Tunneling Protocol Vulnerabilities Put 4.2 Million Hosts at Risk, Including VPNs and Routers
January 20, 2025
New findings highlight security flaws in several tunneling protocols, which could potentially expose 4.2 million hosts to cyberattacks. "Internet hosts that accept tunneling packets without verifying the sender's identity can be hijacked to perform anonymous attacks and provide access to their networks," according to a study by Top10VPN, in collaboration with Mathy Vanhoef, a professor and researcher at KU Leuven. The hosts at risk include VPN servers, ISP home routers, core internet routers, mobile network gateways, and content delivery network (CDN) nodes. The most affected countries are China, France, Japan, the U.S., and Brazil.

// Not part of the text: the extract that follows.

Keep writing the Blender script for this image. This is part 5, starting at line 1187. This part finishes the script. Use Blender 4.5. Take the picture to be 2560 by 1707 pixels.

Successful exploitation of these vulnerabilities could allow an attacker to misuse a vulnerable system as one-way proxies or to conduct denial-of-service (DoS) attacks. The CERT Coordination Center (CERT/CC) stated in an advisory, "An adversary can abuse these security vulnerabilities to create one-way proxies and spoof source IPv4/6 addresses. Vulnerable systems may also allow access to an organization's private network or be abused to perform DDoS attacks."
The flaws originate from tunneling protocols like IP6IP6, GRE6, 4in6, and 6in4, primarily used to facilitate data transfers between two disconnected networks. These protocols do not authenticate and encrypt traffic without adequate security protocols like Internet Protocol Security (IPsec). This lack of additional security measures paves the way for an attacker to inject malicious traffic into a tunnel, a variation of a flaw that was previously flagged in 2020 (CVE-2020-10136).

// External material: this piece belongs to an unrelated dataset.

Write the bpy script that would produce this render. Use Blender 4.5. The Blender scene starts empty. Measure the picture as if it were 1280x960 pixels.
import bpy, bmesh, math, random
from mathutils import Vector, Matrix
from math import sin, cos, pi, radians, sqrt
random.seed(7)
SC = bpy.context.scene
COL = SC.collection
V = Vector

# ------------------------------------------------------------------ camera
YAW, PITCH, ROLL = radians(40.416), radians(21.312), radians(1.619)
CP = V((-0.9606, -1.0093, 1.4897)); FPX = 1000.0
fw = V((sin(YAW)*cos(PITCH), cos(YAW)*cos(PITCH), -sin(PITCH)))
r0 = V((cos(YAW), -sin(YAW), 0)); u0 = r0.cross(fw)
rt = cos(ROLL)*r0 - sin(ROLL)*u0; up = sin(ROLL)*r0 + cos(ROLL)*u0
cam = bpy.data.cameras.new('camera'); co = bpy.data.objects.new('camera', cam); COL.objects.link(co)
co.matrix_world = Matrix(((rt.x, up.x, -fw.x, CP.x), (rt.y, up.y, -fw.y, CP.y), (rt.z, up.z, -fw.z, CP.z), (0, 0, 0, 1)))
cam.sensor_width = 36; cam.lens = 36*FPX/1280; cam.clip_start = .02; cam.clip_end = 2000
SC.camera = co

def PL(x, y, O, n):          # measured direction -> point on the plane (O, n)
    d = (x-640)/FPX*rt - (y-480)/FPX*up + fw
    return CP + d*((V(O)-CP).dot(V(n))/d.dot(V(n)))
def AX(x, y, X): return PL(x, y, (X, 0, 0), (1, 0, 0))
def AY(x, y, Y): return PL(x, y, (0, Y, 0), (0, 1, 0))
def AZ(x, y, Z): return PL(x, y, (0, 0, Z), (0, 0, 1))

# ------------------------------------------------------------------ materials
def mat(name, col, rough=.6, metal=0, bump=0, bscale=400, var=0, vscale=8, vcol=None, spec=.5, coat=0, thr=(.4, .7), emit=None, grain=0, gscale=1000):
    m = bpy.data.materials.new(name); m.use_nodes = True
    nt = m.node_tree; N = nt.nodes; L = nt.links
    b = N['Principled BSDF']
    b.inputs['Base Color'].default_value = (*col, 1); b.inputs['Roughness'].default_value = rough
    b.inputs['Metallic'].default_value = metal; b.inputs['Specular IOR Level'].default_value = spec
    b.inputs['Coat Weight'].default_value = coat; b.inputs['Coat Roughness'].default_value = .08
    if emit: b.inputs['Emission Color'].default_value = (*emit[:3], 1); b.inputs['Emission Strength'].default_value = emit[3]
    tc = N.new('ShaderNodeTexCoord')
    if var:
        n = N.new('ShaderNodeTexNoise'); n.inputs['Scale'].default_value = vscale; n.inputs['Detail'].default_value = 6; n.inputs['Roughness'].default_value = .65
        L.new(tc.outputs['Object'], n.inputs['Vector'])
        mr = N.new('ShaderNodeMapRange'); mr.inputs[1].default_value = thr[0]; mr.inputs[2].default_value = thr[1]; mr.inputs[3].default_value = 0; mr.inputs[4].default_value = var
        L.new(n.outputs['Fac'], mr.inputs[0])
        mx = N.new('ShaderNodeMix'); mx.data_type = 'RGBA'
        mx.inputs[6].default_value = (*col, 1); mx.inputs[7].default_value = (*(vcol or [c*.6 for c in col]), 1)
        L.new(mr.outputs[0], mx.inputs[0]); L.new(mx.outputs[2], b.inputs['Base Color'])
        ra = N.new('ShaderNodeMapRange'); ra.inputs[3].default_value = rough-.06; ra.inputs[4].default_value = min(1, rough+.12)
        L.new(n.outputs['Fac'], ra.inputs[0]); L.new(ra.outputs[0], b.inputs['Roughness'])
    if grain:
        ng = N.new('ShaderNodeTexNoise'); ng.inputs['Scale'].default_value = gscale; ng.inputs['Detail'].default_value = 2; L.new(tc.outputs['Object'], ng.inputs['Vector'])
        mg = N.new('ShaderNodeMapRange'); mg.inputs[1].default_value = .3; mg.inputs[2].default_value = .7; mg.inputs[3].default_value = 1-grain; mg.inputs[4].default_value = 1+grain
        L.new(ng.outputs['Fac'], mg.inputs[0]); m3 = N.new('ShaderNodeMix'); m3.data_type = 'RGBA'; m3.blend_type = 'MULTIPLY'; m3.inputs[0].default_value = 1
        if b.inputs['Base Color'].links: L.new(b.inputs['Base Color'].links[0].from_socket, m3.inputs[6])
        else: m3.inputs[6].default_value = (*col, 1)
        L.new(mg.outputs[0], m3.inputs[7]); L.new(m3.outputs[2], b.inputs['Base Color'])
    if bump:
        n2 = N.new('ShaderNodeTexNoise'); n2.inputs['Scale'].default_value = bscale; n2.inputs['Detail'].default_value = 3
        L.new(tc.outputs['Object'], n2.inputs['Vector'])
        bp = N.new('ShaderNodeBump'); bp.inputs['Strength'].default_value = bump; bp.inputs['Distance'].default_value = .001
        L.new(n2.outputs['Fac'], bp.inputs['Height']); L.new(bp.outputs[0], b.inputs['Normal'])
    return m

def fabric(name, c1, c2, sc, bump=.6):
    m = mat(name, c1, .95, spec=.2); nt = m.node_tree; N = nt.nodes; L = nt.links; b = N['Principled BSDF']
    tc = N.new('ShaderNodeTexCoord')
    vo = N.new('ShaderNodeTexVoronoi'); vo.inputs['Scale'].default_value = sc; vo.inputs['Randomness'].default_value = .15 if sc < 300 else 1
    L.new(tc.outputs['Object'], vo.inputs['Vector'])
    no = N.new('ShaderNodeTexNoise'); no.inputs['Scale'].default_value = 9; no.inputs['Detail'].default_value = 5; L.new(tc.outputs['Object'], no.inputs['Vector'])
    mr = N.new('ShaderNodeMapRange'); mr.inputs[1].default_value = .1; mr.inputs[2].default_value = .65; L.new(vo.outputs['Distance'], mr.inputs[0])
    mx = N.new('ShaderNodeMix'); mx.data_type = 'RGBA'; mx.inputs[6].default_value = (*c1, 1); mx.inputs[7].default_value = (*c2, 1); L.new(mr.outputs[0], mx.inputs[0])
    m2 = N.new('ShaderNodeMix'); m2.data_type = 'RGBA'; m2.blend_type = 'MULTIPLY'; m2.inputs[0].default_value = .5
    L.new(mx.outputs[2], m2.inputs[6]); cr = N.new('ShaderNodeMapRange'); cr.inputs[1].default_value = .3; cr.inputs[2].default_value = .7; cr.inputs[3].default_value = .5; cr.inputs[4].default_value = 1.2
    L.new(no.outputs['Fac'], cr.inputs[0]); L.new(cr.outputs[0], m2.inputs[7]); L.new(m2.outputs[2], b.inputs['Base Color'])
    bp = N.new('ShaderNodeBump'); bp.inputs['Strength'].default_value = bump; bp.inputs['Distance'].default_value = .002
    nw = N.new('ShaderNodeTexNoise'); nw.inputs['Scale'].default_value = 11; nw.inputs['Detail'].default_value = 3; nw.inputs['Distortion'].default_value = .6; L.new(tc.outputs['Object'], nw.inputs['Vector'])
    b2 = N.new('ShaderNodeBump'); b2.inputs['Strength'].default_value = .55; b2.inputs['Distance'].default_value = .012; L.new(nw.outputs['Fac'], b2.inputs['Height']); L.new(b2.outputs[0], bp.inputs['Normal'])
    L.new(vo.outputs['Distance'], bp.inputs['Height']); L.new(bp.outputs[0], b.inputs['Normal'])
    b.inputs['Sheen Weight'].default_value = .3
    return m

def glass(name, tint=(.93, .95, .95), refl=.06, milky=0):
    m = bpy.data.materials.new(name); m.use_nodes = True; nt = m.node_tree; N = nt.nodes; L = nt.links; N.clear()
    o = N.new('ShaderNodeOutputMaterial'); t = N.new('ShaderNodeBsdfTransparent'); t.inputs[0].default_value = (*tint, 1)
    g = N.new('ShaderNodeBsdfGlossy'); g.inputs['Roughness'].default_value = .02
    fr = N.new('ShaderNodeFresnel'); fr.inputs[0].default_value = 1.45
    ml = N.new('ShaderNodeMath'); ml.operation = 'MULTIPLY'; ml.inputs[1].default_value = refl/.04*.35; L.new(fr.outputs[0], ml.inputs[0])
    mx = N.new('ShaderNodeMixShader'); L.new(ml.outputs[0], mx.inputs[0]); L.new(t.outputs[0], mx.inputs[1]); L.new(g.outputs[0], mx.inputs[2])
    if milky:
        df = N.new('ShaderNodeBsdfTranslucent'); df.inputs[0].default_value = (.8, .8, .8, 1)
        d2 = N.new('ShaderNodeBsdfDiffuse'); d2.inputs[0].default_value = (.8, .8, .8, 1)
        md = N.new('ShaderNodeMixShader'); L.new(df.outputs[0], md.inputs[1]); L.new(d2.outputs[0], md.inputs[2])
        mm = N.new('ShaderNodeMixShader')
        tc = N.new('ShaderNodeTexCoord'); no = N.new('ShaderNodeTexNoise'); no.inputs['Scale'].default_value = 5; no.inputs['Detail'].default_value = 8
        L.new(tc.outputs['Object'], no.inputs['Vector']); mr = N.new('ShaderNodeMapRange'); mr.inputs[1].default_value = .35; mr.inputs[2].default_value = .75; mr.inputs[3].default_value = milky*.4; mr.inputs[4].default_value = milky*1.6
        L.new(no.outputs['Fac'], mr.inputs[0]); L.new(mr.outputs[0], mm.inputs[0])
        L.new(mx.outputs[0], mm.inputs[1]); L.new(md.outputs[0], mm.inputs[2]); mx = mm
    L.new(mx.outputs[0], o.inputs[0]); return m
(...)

The newly identified vulnerabilities have been assigned CVE identifiers for the affected protocols. Simon Migliano from Top10VPN explained the potential exploit, "An attacker simply needs to send a packet encapsulated using one of the affected protocols with two IP headers. The outer header contains the attacker's source IP with the vulnerable host's IP as the destination. The inner header's source IP is that of the vulnerable host IP rather than the attacker. The destination IP is that of the target of the anonymous attack."
When the vulnerable host receives the malicious packet, it automatically strips the outer IP address header and forwards the inner packet to its destination. As the source IP address on the inner packet is that of the vulnerable but trusted host, it is able to bypass network filters.
As a countermeasure, it is suggested to use IPSec or WireGuard to provide authentication and encryption, and only accept tunneling packets from trusted sources. At the network level, implementing traffic filtering on routers and middleboxes, performing Deep packet inspection (DPI), and blocking all unencrypted tunneling packets are recommended. "The impact on victims of these DoS attacks can include network congestion, service disruption as resources are consumed by the traffic overload, and crashing of overloaded network devices," said Migliano. "It also opens up opportunities for further exploitation, such as man-in-the-middle attacks and data interception."